I buoni auspici però sono andati delusi. L’accordo non c’è stato. Da quanto trapelato dopo l’incontro di Brčko, sembra che il disaccordo sia sorto sulla distribuzione delle posizioni di vice ministri tra bosgnacchi e croati. Il disaccordo verteva su chi avesse il diritto a nominare un vice ministro croato. Gli HDZ, che rappresentato gli elettori croati, o SDP e SDA, scegliendo un croato all’interno dei loro quadri?
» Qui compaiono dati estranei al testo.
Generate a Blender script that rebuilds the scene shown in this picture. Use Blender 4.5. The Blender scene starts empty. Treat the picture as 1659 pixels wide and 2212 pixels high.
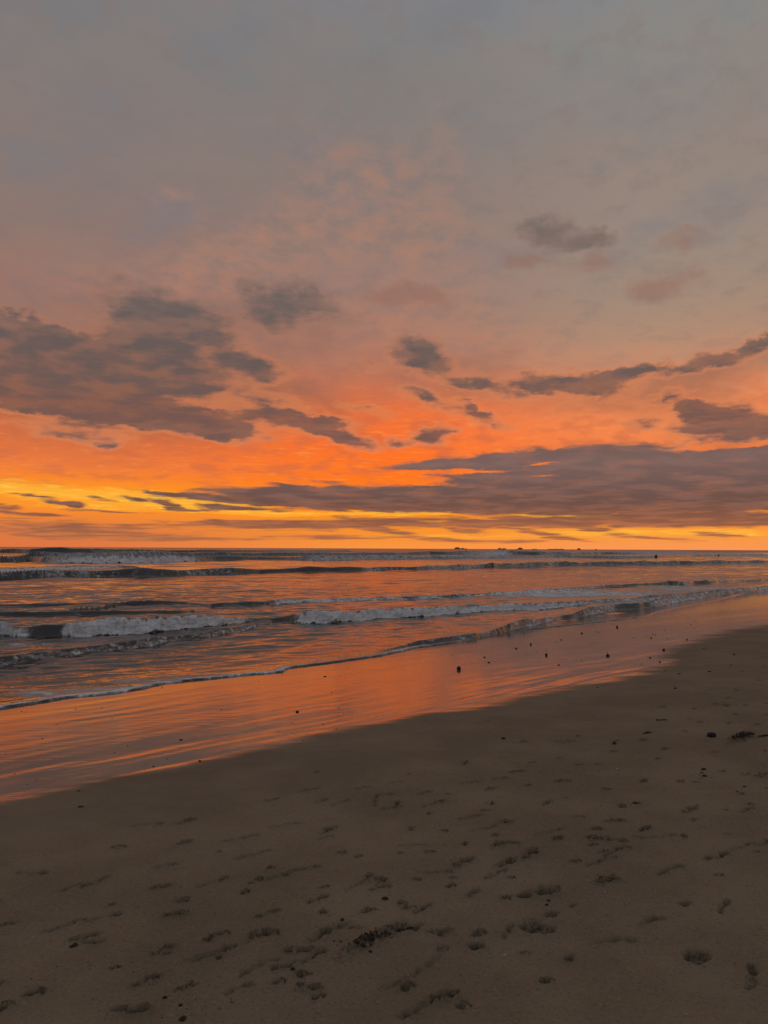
import bpy, math, random
import numpy as np
from mathutils import Matrix, Vector

scene = bpy.context.scene
COL = scene.collection
rng = np.random.default_rng(7)
random.seed(7)

# ------------------------------------------------------------------ camera
FPX, W0, H0 = 1671.0, 1659.0, 2212.0          # focal length and frame of the working drawing
PITCH, ROLL = math.radians(2.70), math.radians(0.262)
SLOPE = 0.042                                 # beach falls to the sea
EYE = 1.6
NRM = np.array([0.76, -0.65]); NRM /= np.linalg.norm(NRM)     # inland direction
TAN = np.array([0.65, 0.76]); TAN /= np.linalg.norm(TAN)      # along the shore, away from us
S0 = 9.85                                     # camera stands this far up the beach
CZ = EYE + SLOPE * S0

_f = Vector((0, math.cos(PITCH), math.sin(PITCH)))
_r0 = Vector((1, 0, 0)); _u0 = _r0.cross(_f)
_r = _r0 * math.cos(ROLL) + _u0 * math.sin(ROLL)
_u = _u0 * math.cos(ROLL) - _r0 * math.sin(ROLL)
cam_d = bpy.data.cameras.new("camera"); cam = bpy.data.objects.new("camera", cam_d); COL.objects.link(cam)
cam_d.sensor_fit = 'VERTICAL'; cam_d.sensor_height = 24.0; cam_d.lens = 24.0 * FPX / H0
cam_d.clip_start = 0.05; cam_d.clip_end = 60000
M3 = Matrix((_r, _u, -_f)).transposed()
cam.matrix_world = Matrix.Translation((0, 0, CZ)) @ M3.to_4x4()
scene.camera = cam

def ray(X, Y):
    v = _f + _r * ((X - W0 / 2) / FPX) + _u * (-(Y - H0 / 2) / FPX)
    return np.array(v.normalized())
def azel(X, Y):
    d = ray(X, Y)
    return math.degrees(math.atan2(d[0], d[1])), math.degrees(math.asin(d[2]))
def on_sand(X, Y):
    """where the sight line meets the plane of the beach"""
    d = ray(X, Y)
    g = SLOPE * (NRM[0] * d[0] + NRM[1] * d[1])
    t = (SLOPE * S0 - CZ) / (d[2] - g)
    return np.array([d[0] * t, d[1] * t])
def on_sea(X, Y):
    d = ray(X, Y); t = -CZ / d[2]
    return np.array([d[0] * t, d[1] * t])

# ------------------------------------------------------------------ view
scene.view_settings.view_transform = 'Standard'; scene.view_settings.look = 'None'
scene.view_settings.exposure = 0.0; scene.view_settings.gamma = 1.0
scene.cycles.use_denoising = True
scene.cycles.max_bounces = 5; scene.cycles.diffuse_bounces = 2; scene.cycles.glossy_bounces = 3
scene.cycles.caustics_reflective = False; scene.cycles.caustics_refractive = False

def lin(c):
    return tuple(((v / 255) / 12.92 if v / 255 <= 0.04045 else ((v / 255 + 0.055) / 1.055) ** 2.4) for v in c)

# ------------------------------------------------------------------ node helper
class G:
    def __init__(s, tree): s.t = tree; s.n = tree.nodes; s.l = tree.links
    def put(s, sock, v):
        if isinstance(v, bpy.types.NodeSocket): s.l.new(v, sock)
        elif v is not None:
            if hasattr(sock.default_value, '__len__') and not hasattr(v, '__len__'): v = (v,) * len(sock.default_value)
            if hasattr(sock.default_value, '__len__') and len(sock.default_value) == 4 and len(v) == 3: v = (*v, 1)
            sock.default_value = v
    def m(s, op, a, b=None, c=None, clamp=False):
        n = s.n.new('ShaderNodeMath'); n.operation = op; n.use_clamp = clamp
        s.put(n.inputs[0], a)
        if b is not None: s.put(n.inputs[1], b)
        if c is not None: s.put(n.inputs[2], c)
        return n.outputs[0]
    def add(s, a, b): return s.m('ADD', a, b)
    def sub(s, a, b): return s.m('SUBTRACT', a, b)
    def mul(s, a, b, clamp=False): return s.m('MULTIPLY', a, b, clamp=clamp)
    def mad(s, a, b, c): return s.m('MULTIPLY_ADD', a, b, c)
    def step(s, v, lo, hi, kind='SMOOTHSTEP', t0=0.0, t1=1.0):
        n = s.n.new('ShaderNodeMapRange'); n.interpolation_type = kind
        s.put(n.inputs[0], v); s.put(n.inputs[1], lo); s.put(n.inputs[2], hi); s.put(n.inputs[3], t0); s.put(n.inputs[4], t1)
        return n.outputs[0]
    def mix(s, f, a, b, mode='MIX'):
        n = s.n.new('ShaderNodeMix'); n.data_type = 'RGBA'; n.blend_type = mode; n.clamp_factor = True
        s.put(n.inputs[0], f); s.put(n.inputs[6], a); s.put(n.inputs[7], b)
        return n.outputs[2]
    def xyz(s, x, y, z=0.0):
        n = s.n.new('ShaderNodeCombineXYZ'); s.put(n.inputs[0], x); s.put(n.inputs[1], y); s.put(n.inputs[2], z)
        return n.outputs[0]
    def sep(s, v):
        n = s.n.new('ShaderNodeSeparateXYZ'); s.put(n.inputs[0], v); return n.outputs
    def noise(s, v, scale=1.0, detail=4.0, rough=0.55, lac=2.0, dist=0.0, color=False):
        n = s.n.new('ShaderNodeTexNoise'); s.put(n.inputs['Vector'], v)
        for k, x in (('Scale', scale), ('Detail', detail), ('Roughness', rough), ('Lacunarity', lac), ('Distortion', dist)):
            n.inputs[k].default_value = x
        return n.outputs[1] if color else n.outputs[0]
    def ramp(s, f, stops, interp='LINEAR'):
        n = s.n.new('ShaderNodeValToRGB'); s.put(n.inputs[0], f); r = n.color_ramp; r.interpolation = interp
        while len(r.elements) < len(stops): r.elements.new(0.5)
        for e, (p, c) in zip(r.elements, sorted(stops)): e.position = p; e.color = (*c, 1)
        return n.outputs[0]
    def mapping(s, v, loc=(0, 0, 0), rot=(0, 0, 0), scale=(1, 1, 1), kind='POINT'):
        n = s.n.new('ShaderNodeMapping'); n.vector_type = kind; s.put(n.inputs[0], v)
        n.inputs[1].default_value = loc; n.inputs[2].default_value = rot; n.inputs[3].default_value = scale
        return n.outputs[0]
    def attr(s, name):
        n = s.n.new('ShaderNodeAttribute'); n.attribute_name = name; return n.outputs['Fac']

# ------------------------------------------------------------------ sky
world = bpy.data.worlds.new("World"); scene.world = world; world.use_nodes = True
wt = world.node_tree; wt.nodes.clear(); g = G(wt)
SUN_AZ, SUN_EL = -14.0, 1.5
d_ = wt.nodes.new('ShaderNodeTexCoord').outputs['Generated']
nv = wt.nodes.new('ShaderNodeVectorMath'); nv.operation = 'NORMALIZE'; g.put(nv.inputs[0], d_)
x, y, z = g.sep(nv.outputs[0])
az = g.mul(g.m('ARCTAN2', x, y), 180 / math.pi)
el = g.mul(g.m('ARCSINE', z), 180 / math.pi)
elp = g.m('MAXIMUM', el, 0.0)
v_ = g.mad(elp, 0.06, g.mul(g.m('LOGARITHM', g.add(elp, 1.3), math.e), 2.9))      # cloud layers crowd together towards the horizon
q = g.xyz(g.mul(az, 0.15), v_)                                  # cloud-layer coordinates

def E(Y): return max(0.0, azel(W0 / 2, Y)[1]) / 45.0
def column(tab): return [(E(Y), lin(c)) for Y, c in tab]
left = g.ramp(g.mul(elp, 1 / 45), column([(1185, (222, 118, 68)), (1150, (222, 122, 64)), (1112, (246, 138, 48)), (1085, (252, 150, 42)), (1060, (252, 146, 40)), (1045, (248, 134, 46)),
    (1020, (238, 124, 62)), (980, (230, 118, 64)), (940, (224, 116, 68)), (890, (196, 110, 78)), (840, (178, 112, 88)), (780, (166, 113, 94)), (700, (152, 112, 101)), (620, (152, 117, 106)),
    (540, (140, 117, 110)), (450, (133, 119, 115)), (350, (132, 120, 117)), (200, (126, 121, 120)), (0, (124, 122, 123))]))
mid = g.ramp(g.mul(elp, 1 / 45), column([(1185, (250, 150, 66)), (1160, (247, 144, 52)), (1120, (254, 148, 32)), (1080, (255, 132, 26)), (1040, (255, 120, 30)), (1000, (255, 116, 36)),
    (960, (252, 113, 43)), (920, (244, 113, 54)), (880, (230, 113, 64)), (840, (207, 117, 82)), (780, (186, 121, 97)), (700, (168, 121, 104)), (600, (156, 122, 111)), (500, (147, 122, 113)),
    (400, (138, 122, 116)), (300, (131, 123, 120)), (150, (127, 125, 124)), (0, (126, 127, 131))]))
right = g.ramp(g.mul(elp, 1 / 45), column([(1185, (250, 150, 86)), (1160, (248, 152, 66)), (1110, (252, 146, 44)), (1000, (240, 125, 62)), (960, (243, 133, 76)), (900, (238, 138, 86)),
    (850, (222, 139, 97)), (800, (197, 140, 109)), (740, (178, 140, 116)), (690, (167, 139, 119)), (600, (157, 138, 124)), (500, (151, 135, 125)), (400, (148, 134, 125)), (300, (141, 132, 127)),
    (150, (137, 135, 131)), (0, (132, 135, 138))]))
base = g.mix(g.step(az, -24.0, 2.0), left, mid)
base = g.mix(g.step(az, -1.0, 20.0), base, right)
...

Le tensioni createsi all’epoca della formazione del governo della Federazione, tra SDP e HDZ, non si sono per nulla sopite e ritornano regolarmente in superficie ogni qualvolta i due partiti devono distribuirsi le posizioni all’interno della Federazione.
I partecipanti all’incontro hanno commentato che c’è una sostanziale differenza nell’interpretazione della Costituzione della Bosnia Erzegovina, come ha detto Lagumdžija: gli uni ritengono che i funzionari eletti o nominati alle varie posizioni debbano essere rappresentanti dei tre popoli costituenti in generale, gli altri ritengono invece che questi debbano esser rappresentanti del popolo costituente da cui provengono. Per farla breve, il vecchio dilemma costituzionale creatosi con la elezione (e rielezione) di Komšić: cosa significa la rappresentanza dei popoli a livello costituzionale? È sufficiente che i rappresentanti appartengano a popoli costituenti diversi, oppure è necessario che siano anche l’espressione di corpi elettorali diversi? Per dirla in soldoni, può un croato venire eletto con i voti dei bosgnacchi e considerarsi un legittimo rappresentante degli elettori croati? E viceversa naturalmente
I prossimi passi
Il risultato di questo fallimento tra bosgnacchi e croati è stato che i serbi hanno ritirato la proposta di compromesso, e che al momento non si prevedono nuovi incontri. Nikola Špirić continua a reggere le sorti del Consiglio dei Ministri uscente. Sembra chiaro che se ci sarà un altro incontro, questo incontro potrebbe essere quello decisivo per la formazione del governo. Ma il clima dopo questa nuova serie di incontri si è di nuovo guastato, e la distanza tra i blocchi serbi e croato da un lato e i partiti della cosiddetta “piattaforma” [SDP, SDA ed altre formazioni minori, ndr] dall’altro è aumentato. Le reazioni non si sono fatte attendere. L’ambasciata americana ha diramato un preoccupato comunicato stampa in cui si dice che continua a sussistere in Bosnia una pericolosa impasse politica, nonostante alcuni partiti abbiano dimostrato flessibilità nell’approccio ai negoziati. Alcuni partiti, fuori dal dialogo per la formazione del governo, come Naša Stranka, si sono appellati ai poteri straordinari dell’Alto Rappresentante Valentin Inzko affinché modifichi la legge elettorale e consenta lo svolgimento di elezioni straordinarie, vista l’incapacità dei partiti di governo di raggiungere un accordo.
La crisi politica in Bosnia Erzegovina continua: l’accordo non sembra impossibile sulle questioni programmatiche, ma si traduce in una crisi originata da diverse visioni dello Stato che si riflettono nella distribuzione delle cariche. Le tensioni tra SDP da un lato e HDZ BIH e HDZ 1990 dall’altro, createsi con l’elezione di Komšić e continuate durante i negoziati per la formazione del governo della Federazione, sono il nocciolo del problema: solo dopo aver risolto le questioni esistenti tra questi blocchi sarà possibile procedere alla formazione del Consiglio dei Ministri a livello statale.